Rainwater cisterns to help cut down on water use costs

Rainwater is going to be recycled in several Erie County locations, substituting the millions of gallons of potable water that municipalities pay for and use for things like watering public gardens and washing garbage trucks.

A $626,000 Green Innovation grant, from the state Environmental Facilities Corp., will pay for the construction of five cisterns in the towns of Tonawanda and Aurora, the Village of Orchard Park and City of Buffalo.

Two will be built in the Town of Tonawanda -- at the highway garage on Woodward Avenue and the senior center on Ensminger Road. The others will be built at the county highway garage in Aurora, Orchard Park's highway garage, and at the Buffalo and Erie County Botanical Gardens.

"Through these five cistern projects countywide, we are looking at two million gallons of water that we are going to be conserving," said Thomas R. Hersey Jr., coordinator of pollution prevention programs for the county's Department of Environment and Planning.

Hersey also is chairman of the Commission for the Conservation of the Environment in the Town of Tonawanda, where lawmakers signed off this week on an intermunicipal agreement for the design and construction of the cisterns.

The estimated cost of the project is $732,200. Communities are required to contribute 10 percent, but they can "pay" their shares with in-kind services, Hersey said.

"Nobody's coming up with actual dollars out of a budget," he said.

The design of the cistern systems, which will be installed underground, hasn't been finalized. "Our thinking, at this point, it's probably going to be a series of tanks," Hersey said.

Municipalities don't pay much for water, Hersey said, but he estimated the combined annual savings at approximately $100,000.

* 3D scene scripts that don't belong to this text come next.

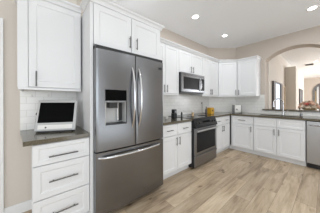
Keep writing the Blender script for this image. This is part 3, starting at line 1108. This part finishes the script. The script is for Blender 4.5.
# ------------------------------------------------------------------ far-room furnishings
def framed(name, T, u0, u1, w0, w1, v, label, cat, fm, inner, fw=0.06, dp=0.035, ft=0.06):
    t = thing(name, T((u0 + u1) / 2, v, w0), label, cat)
    f = MB()
    f.box(T, u0, u0 + fw, v, v + dp, w0, w1, .004).box(T, u1 - fw, u1, v, v + dp, w0, w1, .004)
    f.box(T, u0 + fw, u1 - fw, v, v + dp, w0, w0 + ft, .004).box(T, u0 + fw, u1 - fw, v, v + dp, w1 - ft, w1, .004)
    f.build('frame', fm, t)
    MB().box(T, u0 + fw, u1 - fw, v, v + dp * .4, w0 + ft, w1 - ft).build('pane' if inner == 'daylit' else 'picture', inner, t)
    return t


def TF(u, v, w_):            # cream side wall of the far room
    return Vector((WX + v, u, w_))


def TP(u, v, w_):            # right face of the partition
    return Vector((BX1 + v, u, w_))


framed('tall_window', TF, 5.02, 6.20, 0.75, 1.80, 0.002, 'tall bright window with dark side frames in the cream wall beyond the arch', 'window', 'frame', 'daylit', 0.23, 0.05, 0.04)
framed('framed_picture', TF, 6.30, 6.82, 0.80, 1.76, 0.002, 'tan-framed panel on the cream wall, further in beside the partition', 'picture', 'tan_wood', 'cream', 0.14, 0.04)
framed('framed_picture', TP, 7.87, 8.95, 0.9, 1.72, 0.002, 'dark-framed picture on the white side of the partition', 'picture', 'frame', 'grey', 0.30, 0.03)
# panelled door standing in the hallway behind the far opening
t = thing('archway_frame', ((FX0 + FX1) / 2, FY, 0), 'dark arched door surround in the far wall beyond the flowers', 'door surround')
rings = []
for i in range(31):
    a = PI - PI * i / 30
    cx_, hw2 = (FX0 + FX1) / 2, (FX1 - FX0) / 2
    p0 = (cx_ + math.cos(a) * (hw2 + .10), 1.85 + math.sin(a) * .60)
    p1 = (cx_ + math.cos(a) * (hw2 - .02), 1.85 + math.sin(a) * .48)
    rings.append([(p0[0], FY - .03, p0[1]), (p1[0], FY - .03, p1[1]), (p1[0], FY - .002, p1[1]), (p0[0], FY - .002, p0[1])])
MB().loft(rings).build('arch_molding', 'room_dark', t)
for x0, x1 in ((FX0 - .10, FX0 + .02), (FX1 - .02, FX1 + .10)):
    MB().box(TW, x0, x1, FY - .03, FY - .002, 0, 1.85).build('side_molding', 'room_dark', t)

# ------------------------------------------------------------------ ceiling lights and vent
def downlight(loc, label, power=4.6):
    t = thing('ceiling_light', loc, label, 'ceiling light', 'recessed ceiling lights')
    x, y, z = loc
    n = 28
    rings = []
    for r, dz in ((0.080, -.0005), (0.078, -.006), (0.064, -.009), (0.054, -.004), (0.054, -.0005)):
        rings.append([(x + r * math.cos(2 * PI * k / n), y + r * math.sin(2 * PI * k / n), z + dz) for k in range(n)])
    mb = MB()
    mb.loft(rings, caps=False)
    mb.build('trim_ring', 'trim', t, True)
    MB().lathe((x, y, z - .0035), [(0.0535, 0), (0.0535, .003)], n).build('lamp_lens', 'lamp', t)
    d = bpy.data.lights.new('lamp_light', 'AREA')
    d.shape = 'DISK'
    d.size = 0.10
    d.energy = power
    d.color = (0.91, 0.955, 1.0)
    o = bpy.data.objects.new('lamp_light', d)
    COL.objects.link(o)
    o.parent = t
    o.location = (0, 0, -.012)
    return t


downlight((0.674, 2.216, H), 'recessed ceiling light above the counter between refrigerator and range', 3.2)
downlight((0.672, 3.374, H), 'recessed ceiling light nearest the diagonal corner cabinet', 3.2)
downlight((2.088, 3.486, H), 'recessed ceiling light in front of the arch at the right edge', 7.5)
downlight((1.979, 8.30, H), 'round ceiling light in the far room, the nearer one just beyond the arch', 3)

downlight((1.95, 11.7, H), 'round ceiling light in the far room, farther from the arch than the other', 3)
for lx, ly, lab in ((2.088, 2.216, 'recessed ceiling light behind the one by the arch, in the middle of the kitchen'),
                    (2.088, 0.95, 'recessed ceiling light right above the camera side of the kitchen'),
                    (0.674, 1.00, 'recessed ceiling light in front of the refrigerator'),
                    (3.5, 2.216, 'recessed ceiling light over the family room side'),
                    (3.5, 0.2, 'recessed ceiling light farthest from the kitchen corner')):
    downlight((lx, ly, H), lab)

t = thing('ceiling_vent', (1.745, 8.75, H), 'dark slotted ceiling vent in the far room beyond the arch', 'vent')
v = MB()
vx, vy = 1.77, 8.80
v.box(TW, vx - .13, vx + .13, vy - .16, vy + .16, H - .012, H - .001, 0.003)
v.build('vent_frame', 'grey', t)
sl = MB()
for k in range(7):
    sl.box(TW, vx - .105, vx + .105, vy - .145 + k * .045, vy - .12 + k * .045, H - .016, H - .0125)
sl.build('louvers', 'dark', t)
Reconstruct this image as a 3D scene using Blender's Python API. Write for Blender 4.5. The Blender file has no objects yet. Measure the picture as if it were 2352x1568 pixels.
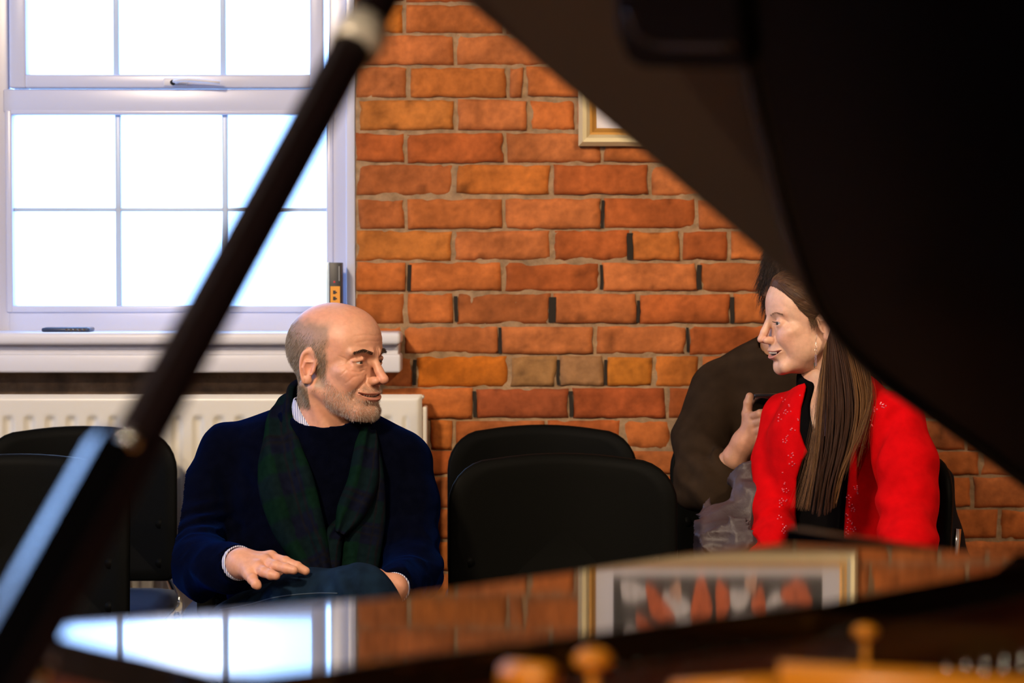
import bpy, bmesh, math, random
import numpy as np
from mathutils import Vector, Matrix
from mathutils.bvhtree import BVHTree

scene = bpy.context.scene
col = scene.collection
random.seed(7)
rng = np.random.default_rng(7)

# ------------------------------------------------------------------ camera
F = 5553.0                       # focal length in pixels of the 2352 x 1568 frame (85 mm lens)
PITCH = math.atan(196.0 / F)
CAMZ = 1.2
cam_data = bpy.data.cameras.new('camera')
cam = bpy.data.objects.new('camera', cam_data)
col.objects.link(cam)
cam.location = (0, 0, CAMZ)
cam.rotation_euler = (math.pi / 2 - PITCH, 0, 0)
cam_data.sensor_width = 36.0
cam_data.lens = F * 36.0 / 2352.0
cam_data.clip_start = 0.05
cam_data.dof.use_dof = True
cam_data.dof.focus_distance = 4.62
cam_data.dof.aperture_fstop = 5.6
scene.camera = cam

# ------------------------------------------------------------------ colour management
vs = scene.view_settings
vs.view_transform = 'Standard'
vs.look = 'None'
vs.exposure = 0.12
vs.gamma = 1.0
vs.use_curve_mapping = False
scene.cycles.use_denoising = True
scene.cycles.max_bounces = 8
scene.cycles.sample_clamp_indirect = 6.0

# ------------------------------------------------------------------ world (overcast daylight outside)
world = bpy.data.worlds.new('World')
scene.world = world
world.use_nodes = True
wn = world.node_tree
wn.nodes.clear()
w_out = wn.nodes.new('ShaderNodeOutputWorld')
w_bg = wn.nodes.new('ShaderNodeBackground')
w_noise = wn.nodes.new('ShaderNodeTexNoise')
w_noise.inputs['Scale'].default_value = 5.0
w_ramp = wn.nodes.new('ShaderNodeValToRGB')
w_ramp.color_ramp.elements[0].color = (0.30, 0.52, 1.0, 1)
w_ramp.color_ramp.elements[1].color = (0.36, 0.58, 1.0, 1)
wn.links.new(w_noise.outputs['Fac'], w_ramp.inputs['Fac'])
wn.links.new(w_ramp.outputs['Color'], w_bg.inputs['Color'])
w_bg.inputs['Strength'].default_value = 8.0
wn.links.new(w_bg.outputs['Background'], w_out.inputs['Surface'])

def area_light(name, loc, target, size, power, color, spread=180, size_y=None):
    l = bpy.data.lights.new(name, 'AREA')
    l.energy = power
    l.color = color
    l.size = size
    if size_y:
        l.shape = 'RECTANGLE'
        l.size_y = size_y
    l.spread = math.radians(spread)
    o = bpy.data.objects.new(name, l)
    col.objects.link(o)
    o.location = loc
    d = Vector(target) - Vector(loc)
    o.rotation_euler = d.to_track_quat('-Z', 'Y').to_euler()
    return o

# daylight portal in the window opening (guides the sky light, adds none)
portal = area_light('window_portal', (-0.79, 5.80, 1.55), (-0.79, 4.0, 1.55), 0.90, 1, (1, 1, 1), size_y=1.2)
portal.data.cycles.is_portal = True
portal3 = area_light('window_portal', (-2.2, 5.80, 1.65), (-2.2, 4.0, 1.65), 0.8, 1, (1, 1, 1), size_y=1.25)
portal3.data.cycles.is_portal = True
portal2 = area_light('window_portal', (-2.78, 3.9, 1.65), (0, 3.9, 1.65), 1.5, 1, (1, 1, 1), size_y=1.25)
portal2.data.cycles.is_portal = True
# warm ceiling lamps and two added fill lamps (their fittings are built with the ceiling)
LAMPS = [(-1.35, 2.0, 2.72), (1.5, 2.7, 2.72), (-0.6, -0.8, 2.72), (-1.6, -0.8, 2.72)]
LAMP_POWER = [54, 15, 30, 26]  # last two: unseen fill behind the camera, added to brighten the fronts
for i, (p, w) in enumerate(zip(LAMPS, LAMP_POWER)):
    tgt = (0.05, 4.9, 1.15) if i == 0 else ((0.6, 4.9, 1.1) if i == 1 else ((0.1, 4.6, 1.0) if i == 3 else (p[0], p[1], 0)))
    area_light('ceiling_lamp_light', p, tgt, 0.16 if i else 0.30, w, (1.0, 0.78, 0.55), 120)

# ------------------------------------------------------------------ helpers
def ray(px, py):
    x = (px - 1176.0) / F
    yu = (784.0 - py) / F
    return np.array([x, math.cos(PITCH) + yu * math.sin(PITCH), -math.sin(PITCH) + yu * math.cos(PITCH)])

def W(px, py, Y):
    """the point of the place seen at (px, py) of the photograph, Y metres in front of the camera"""
    d = ray(px, py)
    return np.array([0, 0, CAMZ]) + d * (Y / d[1])

def link(name, me, parent=None, mat=None, smooth=True):
    o = bpy.data.objects.new(name, me)
    col.objects.link(o)
    if mat is not None:
        for m in (mat if isinstance(mat, (list, tuple)) else [mat]):
            me.materials.append(m)
    if parent is not None:
        o.parent = parent
        o.matrix_parent_inverse = Matrix.Translation(-Vector(parent.location)) if parent.rotation_euler.z == 0 else parent.matrix_basis.inverted()
    if smooth:
        me.polygons.foreach_set('use_smooth', [True] * len(me.polygons))
    return o

def tag(o, label=None, cat=None, group=None, kind=None):
    if label: o['label'] = label
    if cat: o['category'] = cat
    if group: o['group'] = group
    if kind: o['kind'] = kind
    return o

def empty(name, loc=(0, 0, 0), rz=0.0):
    o = bpy.data.objects.new(name, None)
    o.empty_display_size = 0.05
    col.objects.link(o)
    o.location = loc
    o.rotation_euler = (0, 0, rz)
    return o

class MB:
    """collects shapes into one mesh"""
    def __init__(self):
        self.v = []; self.f = []; self.mi = []
        self.n = 0
    def add(self, verts, faces, m=0):
        self.v.append(np.asarray(verts, dtype=float).reshape(-1, 3))
        for f in faces:
            self.f.append([i + self.n for i in f]); self.mi.append(m)
        self.n += len(self.v[-1])
        return self
    def box(self, lo, hi, m=0, bevel=0.0, R=None, c=None):
        lo = np.array(lo, float); hi = np.array(hi, float)
        bm = bmesh.new()
        bmesh.ops.create_cube(bm, size=1.0)
        for v in bm.verts:
            v.co = Vector([(lo[k] + hi[k]) / 2 + v.co[k] * (hi[k] - lo[k]) for k in range(3)])
        if bevel > 0:
            bmesh.ops.bevel(bm, geom=list(bm.edges), offset=bevel, segments=3, affect='EDGES', profile=0.5)
        self.addbm(bm, m, R, c)
        return self
    def addbm(self, bm, m=0, R=None, c=None):
        bm.verts.ensure_lookup_table()
        V = np.array([v.co[:] for v in bm.verts])
        for i, v in enumerate(bm.verts): v.index = i
        if R is not None:
            c = np.zeros(3) if c is None else np.array(c, float)
            V = (V - c) @ np.array(R).T + c
        self.add(V, [[v.index for v in f.verts] for f in bm.faces], m)
        bm.free()
    def tube(self, pts, r, seg=10, m=0, cap=True, closed=False, sx=1.0, sy=1.0, up=None, square=False):
        V, Fc = tube_geo(pts, r, seg, cap, closed, sx, sy, up, square)
        self.add(V, Fc, m)
        return self
    def prism(self, poly, ax, h0, h1, m=0, bevel=0.0):
        """poly: list of 3D points lying in a plane, extruded from h0*ax to h1*ax"""
        poly = [np.array(p, float) for p in poly]; ax = np.array(ax, float)
        bm = bmesh.new()
        vs_ = [bm.verts.new(p + ax * h0) for p in poly]
        f = bm.faces.new(vs_)
        r = bmesh.ops.extrude_face_region(bm, geom=[f])
        bmesh.ops.translate(bm, vec=Vector(ax * (h1 - h0)), verts=[g for g in r['geom'] if isinstance(g, bmesh.types.BMVert)])
        bmesh.ops.recalc_face_normals(bm, faces=bm.faces)
        if bevel > 0:
            es = [e for e in bm.edges if e.is_manifold and e.calc_face_angle(0) > 0.5]
            bmesh.ops.bevel(bm, geom=es, offset=bevel, segments=3, affect='EDGES', profile=0.5)
        self.addbm(bm, m)
        return self
    def build(self, name, mat, parent=None, smooth=True, angle=None):
        V = np.concatenate(self.v)
        me = bpy.data.meshes.new(name)
        me.from_pydata(V.tolist(), [], self.f)
        me.update()
        o = link(name, me, parent, mat, smooth)
        me.polygons.foreach_set('material_index', self.mi)
        if smooth and angle:
            me.set_sharp_from_angle(angle=math.radians(angle))
        return o

def tube_geo(pts, r, seg=10, cap=True, closed=False, sx=1.0, sy=1.0, up=None, square=False):
    P = np.array(pts, float); n = len(P)
    r = np.full(n, r) if np.isscalar(r) else np.array(r, float)
    T = np.roll(P, -1, 0) - np.roll(P, 1, 0) if closed else np.gradient(P, axis=0)
    T /= np.linalg.norm(T, axis=1)[:, None] + 1e-12
    up = np.array(up, float) if up is not None else (np.array([0, 0, 1.0]) if abs(T[0][2]) < 0.9 else np.array([1.0, 0, 0]))
    N = up - T[0] * T[0].dot(up); N /= np.linalg.norm(N)
    V = []
    ang = np.linspace(0, 2 * math.pi, seg, endpoint=False)
    if square: ang = ang + math.pi / seg
    for i in range(n):
        N = N - T[i] * T[i].dot(N); N /= np.linalg.norm(N) + 1e-12
        B = np.cross(T[i], N)
        for a in ang:
            V.append(P[i] + r[i] * (sx * math.cos(a) * N + sy * math.sin(a) * B))
    Fc = []
    m = n if closed else n - 1
    for i in range(m):
        j = (i + 1) % n
        for k in range(seg):
            l = (k + 1) % seg
            Fc.append([i * seg + k, i * seg + l, j * seg + l, j * seg + k])
    if cap and not closed:
        Fc.append(list(range(seg))[::-1]); Fc.append([(n - 1) * seg + k for k in range(seg)])
    return np.array(V), Fc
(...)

Rainwater now flows across roofs and into downspouts, some of which are tied into storm sewers. In the Town of Tonawanda, heavy rains occasionally have overwhelmed the aging sewer system, leading to problems with environmental regulators.

"We are not only going to reuse [water], that's over a million gallons of storm water that will not be taking up capacity in the town's storm system," Hersey said. Further, less water traveling through the storm sewers means less of an impact, such as erosion, on the natural waterways into which storm water flows.

The next step is developing a request for proposals, Hersey said; the goal is to have all five systems installed by the end of this construction season.